Saat Liburan Musim Panas
Liburan musim panas merupakan waktu yang tepat untuk mengimplementasikan manhaj ini secara harian. Ada kegiatan yang baru selain rutinitas seperti biasanya, yaitu mudzakarah (kajian) setiap pagi. Kegiatan ini mulai dari terbitnya matahari hingga penghujung waktu dhuha, bersama ustadz kami, Syaikh Muhammad Khalf Nuh di rumahnya.

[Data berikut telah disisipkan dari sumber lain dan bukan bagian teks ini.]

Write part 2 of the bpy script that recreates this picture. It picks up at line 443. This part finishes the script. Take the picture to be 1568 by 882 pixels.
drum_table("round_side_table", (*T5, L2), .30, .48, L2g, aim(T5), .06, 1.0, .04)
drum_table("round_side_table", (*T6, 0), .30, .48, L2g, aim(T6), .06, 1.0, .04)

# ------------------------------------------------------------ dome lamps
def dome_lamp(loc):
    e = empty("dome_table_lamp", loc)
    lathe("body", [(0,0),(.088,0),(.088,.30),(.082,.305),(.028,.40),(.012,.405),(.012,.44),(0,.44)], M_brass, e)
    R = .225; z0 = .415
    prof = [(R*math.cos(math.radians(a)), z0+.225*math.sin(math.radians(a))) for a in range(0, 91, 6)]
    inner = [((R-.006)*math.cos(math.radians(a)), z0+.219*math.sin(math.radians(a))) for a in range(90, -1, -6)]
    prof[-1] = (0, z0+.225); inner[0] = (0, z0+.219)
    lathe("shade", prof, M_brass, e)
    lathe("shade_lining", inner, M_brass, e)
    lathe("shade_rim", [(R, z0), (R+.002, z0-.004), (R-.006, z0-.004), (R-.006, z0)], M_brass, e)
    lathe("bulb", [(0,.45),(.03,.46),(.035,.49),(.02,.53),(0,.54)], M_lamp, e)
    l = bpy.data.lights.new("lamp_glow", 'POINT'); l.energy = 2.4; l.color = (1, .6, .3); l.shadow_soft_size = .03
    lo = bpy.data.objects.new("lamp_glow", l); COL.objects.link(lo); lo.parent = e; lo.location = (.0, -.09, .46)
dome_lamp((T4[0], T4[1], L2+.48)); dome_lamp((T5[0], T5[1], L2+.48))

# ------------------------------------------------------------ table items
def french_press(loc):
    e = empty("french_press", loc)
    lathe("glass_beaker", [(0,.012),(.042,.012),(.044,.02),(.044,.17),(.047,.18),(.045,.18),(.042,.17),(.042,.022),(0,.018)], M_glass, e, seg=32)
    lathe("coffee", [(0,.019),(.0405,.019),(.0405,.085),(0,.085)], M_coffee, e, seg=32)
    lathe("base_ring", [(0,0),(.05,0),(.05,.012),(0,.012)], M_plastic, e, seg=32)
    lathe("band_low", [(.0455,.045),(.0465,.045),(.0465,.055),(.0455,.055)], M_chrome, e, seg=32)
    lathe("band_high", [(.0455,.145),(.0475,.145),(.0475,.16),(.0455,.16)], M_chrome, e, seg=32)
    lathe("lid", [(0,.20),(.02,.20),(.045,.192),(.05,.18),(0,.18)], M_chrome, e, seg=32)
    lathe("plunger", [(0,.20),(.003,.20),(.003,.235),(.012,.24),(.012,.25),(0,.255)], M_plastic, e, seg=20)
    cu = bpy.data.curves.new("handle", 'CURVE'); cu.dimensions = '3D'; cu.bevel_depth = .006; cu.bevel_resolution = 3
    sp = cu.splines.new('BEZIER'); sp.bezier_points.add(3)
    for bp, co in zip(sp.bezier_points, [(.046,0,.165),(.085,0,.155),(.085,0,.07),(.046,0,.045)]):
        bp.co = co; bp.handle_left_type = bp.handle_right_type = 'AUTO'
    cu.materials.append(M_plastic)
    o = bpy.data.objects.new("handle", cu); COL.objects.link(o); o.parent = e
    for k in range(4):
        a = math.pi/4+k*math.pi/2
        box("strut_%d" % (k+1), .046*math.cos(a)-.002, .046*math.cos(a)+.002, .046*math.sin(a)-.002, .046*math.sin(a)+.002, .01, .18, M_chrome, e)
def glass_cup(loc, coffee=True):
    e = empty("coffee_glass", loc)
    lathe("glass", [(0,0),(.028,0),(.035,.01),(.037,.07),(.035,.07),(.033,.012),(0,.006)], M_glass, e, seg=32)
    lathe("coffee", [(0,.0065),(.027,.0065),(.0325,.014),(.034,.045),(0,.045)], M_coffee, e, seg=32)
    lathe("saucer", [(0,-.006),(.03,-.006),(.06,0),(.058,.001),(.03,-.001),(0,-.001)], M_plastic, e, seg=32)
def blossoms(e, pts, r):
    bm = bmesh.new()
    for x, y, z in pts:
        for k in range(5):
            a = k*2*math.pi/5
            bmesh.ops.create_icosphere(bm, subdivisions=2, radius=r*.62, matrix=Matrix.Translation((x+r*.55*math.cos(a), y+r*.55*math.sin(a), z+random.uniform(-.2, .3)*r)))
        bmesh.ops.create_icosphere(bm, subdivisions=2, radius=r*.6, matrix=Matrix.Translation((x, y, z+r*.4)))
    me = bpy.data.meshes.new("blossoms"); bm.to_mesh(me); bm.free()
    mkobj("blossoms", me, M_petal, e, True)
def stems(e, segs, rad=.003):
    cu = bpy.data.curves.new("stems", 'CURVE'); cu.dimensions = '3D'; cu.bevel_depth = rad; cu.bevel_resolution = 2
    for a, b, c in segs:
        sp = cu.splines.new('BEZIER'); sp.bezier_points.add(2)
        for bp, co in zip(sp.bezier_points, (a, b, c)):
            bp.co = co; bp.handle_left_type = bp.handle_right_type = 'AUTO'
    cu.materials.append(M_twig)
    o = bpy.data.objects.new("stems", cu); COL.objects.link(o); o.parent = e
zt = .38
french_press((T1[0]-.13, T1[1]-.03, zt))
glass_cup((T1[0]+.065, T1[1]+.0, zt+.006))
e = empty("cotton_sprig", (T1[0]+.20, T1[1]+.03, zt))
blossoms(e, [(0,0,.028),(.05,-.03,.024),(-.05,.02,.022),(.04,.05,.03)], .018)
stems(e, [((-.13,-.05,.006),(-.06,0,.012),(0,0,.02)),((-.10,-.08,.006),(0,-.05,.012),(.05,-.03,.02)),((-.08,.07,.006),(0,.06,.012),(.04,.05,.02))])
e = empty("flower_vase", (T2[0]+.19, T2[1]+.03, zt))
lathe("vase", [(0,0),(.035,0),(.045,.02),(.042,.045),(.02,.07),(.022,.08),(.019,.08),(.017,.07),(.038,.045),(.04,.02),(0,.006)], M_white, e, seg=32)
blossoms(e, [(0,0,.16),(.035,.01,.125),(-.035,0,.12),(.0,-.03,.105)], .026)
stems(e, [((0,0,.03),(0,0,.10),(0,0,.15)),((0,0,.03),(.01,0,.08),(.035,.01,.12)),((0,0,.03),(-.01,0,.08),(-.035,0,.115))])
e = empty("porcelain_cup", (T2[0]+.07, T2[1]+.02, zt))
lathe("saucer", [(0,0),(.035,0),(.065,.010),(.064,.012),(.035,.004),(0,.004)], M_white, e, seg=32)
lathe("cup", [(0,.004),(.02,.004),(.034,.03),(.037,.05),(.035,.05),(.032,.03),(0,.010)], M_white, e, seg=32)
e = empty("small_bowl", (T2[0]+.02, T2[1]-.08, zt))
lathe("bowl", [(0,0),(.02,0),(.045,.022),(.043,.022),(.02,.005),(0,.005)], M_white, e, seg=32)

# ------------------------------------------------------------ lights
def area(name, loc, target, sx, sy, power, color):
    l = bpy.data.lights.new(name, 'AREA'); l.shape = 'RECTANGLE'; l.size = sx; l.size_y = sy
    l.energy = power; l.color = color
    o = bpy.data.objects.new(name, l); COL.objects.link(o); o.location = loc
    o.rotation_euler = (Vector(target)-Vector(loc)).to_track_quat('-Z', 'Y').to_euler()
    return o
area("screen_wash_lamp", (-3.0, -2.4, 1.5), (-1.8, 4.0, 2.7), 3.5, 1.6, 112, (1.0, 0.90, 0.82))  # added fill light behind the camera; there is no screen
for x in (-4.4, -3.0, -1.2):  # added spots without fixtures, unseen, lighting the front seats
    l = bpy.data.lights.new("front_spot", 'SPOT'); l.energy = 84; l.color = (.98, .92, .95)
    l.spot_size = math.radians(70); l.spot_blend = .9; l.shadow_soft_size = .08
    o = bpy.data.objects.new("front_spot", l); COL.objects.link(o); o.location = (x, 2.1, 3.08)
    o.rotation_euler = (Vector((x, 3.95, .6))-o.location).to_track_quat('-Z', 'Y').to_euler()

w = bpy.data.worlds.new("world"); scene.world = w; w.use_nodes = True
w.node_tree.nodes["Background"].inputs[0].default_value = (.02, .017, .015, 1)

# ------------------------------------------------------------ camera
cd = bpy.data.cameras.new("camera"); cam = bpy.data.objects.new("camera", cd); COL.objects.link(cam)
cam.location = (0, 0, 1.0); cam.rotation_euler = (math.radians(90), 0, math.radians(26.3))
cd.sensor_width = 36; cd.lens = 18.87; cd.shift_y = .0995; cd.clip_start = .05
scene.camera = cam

Kami memulai dengan mengkaji kitab Alfiyah Ibnu Malik (kitab yang menguraikan nahwu bahasa Arab dengan gaya penuturan berupa syair). Kami hafalkan kata-katanya, lalu kami pelajari uraiannya dalam kitab Syarh Ibnu ‘Aqil. Kami juga mempelajari kitab-kitab lain tentang fiqih, ushul fiqh, dan hadits,yang semua ini memberikan tambahan bekal bagi persiapan untuk masuk ke Darul Ulum, meskipun ketika itu saya belum berpikir sama sekali untuk kuliah di sana. Ketika itu kami hanya berpikir, “menuntut ilmu semata-mata untuk ilmu itu sendiri.”
Panggilan Subuh
Diantara aktivitas kami di sela-sela liburan musim panas di Mahmudia, atau di hari Jum’at setiap pekannya, adalah membagi-bagi peta wilayah Mahmudia. Kami bertiga atau –kadang-kadang- lebih: Al Akh Muhammad Afandi Ad-Dimyati, Al Akh Abdul Muta’al Sankal, dan saya sendiri. Menjelang fajar, kami membangunkan orang-orang untuk sholat subuh secara berjamaah, khususnya para ikhwan. Saya mendapatkan kebahagiaan yang besar dan kepuasan batin yang luar biasa ketika saya dapat membangunkan para mu’adzin untuk mengumandangkan adzan shalat subuh. Setelah itu saya berdiam diri sejenak –di sela-sela waktu itu- di pinggiran sungai Nil untuk mendengarkan alunan suara adzan yang membangunkan banyak orang dalam waktu yang bersamaan, karena masjid-masjid yang ada di Mahmudia ini jaraknya saling berdekatan. Terbitlah dalam benak saya bahwa saya akan menjadi penyebab bagi bangunnya sekian banyak orang yang menunaikan shalat dan saya akan memperoleh pahala sebagaimana pahala mereka, berdasarkan sabda Nabi shalallahu ‘alaihi wa sallam,
“Barangsiapa menyeru kepada petunjuk, maka ia memperoleh pahalanya dan pahala orang yang mengamalkan petunjuk itu hingga hari Kiamat, tanpa dikurangi sedikitpun dari pahala mereka itu.”
Kebahagiaan itu semakin bertambah ketika –setelah itu- saya berangkat ke masjid, karena ternyata sayalah anggota jamaah yang paling kecil dan paling muda usia. Saya memuji Allah dan memohon kepada-Nya agar terus-menerus melimpahkan taufiq-Nya.